What you see on a console window is the result of an automatic echo (which can often be turned off or on), where the console program draws the characters you send on the screen, or the result of receiving characters. This means there are two ways of changing it:
- Have a local program, on the PC, redraw the screen.
- Have the connected device redraw the screen.
There are many ways to do this, but this is how I'd approach a simplistic hobby implementation:
- Set a default line width, like 80, and number of rows, like 24. Turn off automatic echo.
- An 80x24 screen means 1920 characters per 'frame', which means, if the connected device is doing the work, a maximum refresh rate of around
1920/BAUDRATE/11
or about 5Hz at 115200 baud (using 1 start bit, 1 stop, 1 parity, 8 data).
- Map the arrow keys to specific characters or strings. This may already be done behind the scenes. (For OSX Terminal, left:
\033[5D
; right:\033[5C
; up & down undefined by default.)
- Program the connected device to recognize these characters and/or strings, and move the cursor reference accordingly.
- Output over the serial line not by character or character array, but by frame.
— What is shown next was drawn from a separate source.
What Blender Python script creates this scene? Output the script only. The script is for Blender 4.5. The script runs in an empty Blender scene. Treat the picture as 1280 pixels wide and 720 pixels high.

Specifically, keep a two 1921 (1920+terminator) character-long arrays: one to write to while the other is being transmitted (assuming the use of hardware UART and interrupts).
- Writing to the frame buffer can be accomplished by using a function like this:
uint8_t framewrite(const char *s, uint8_t row, uint8_t col)
... Where *s
is your [terminated] char array, and row
and col
are where you want the first character to appear. (Return uint8_t
is for error catching.)
- You'll probably want functions like
uint8_t frame_clear(void)
, uint8_t frame_shiftrowsdown(void)
, etc.
- To indicate cursor position you can alternate the current character and a black box or the character of your choice (
pblinkchar
), using framewrite(pblinkchar,cursor_row,cursor_col)
.
- The same method can be used to echo characters back to the cursor position.
I'm sure there are much simpler (I think software guys call it "elegant") ways to do this by programming a PC window, and you can probably figure out how by digging through this tutorial, but the above is similar to what I've done in the past and works for simple user interfaces with micros with plenty of spare memory.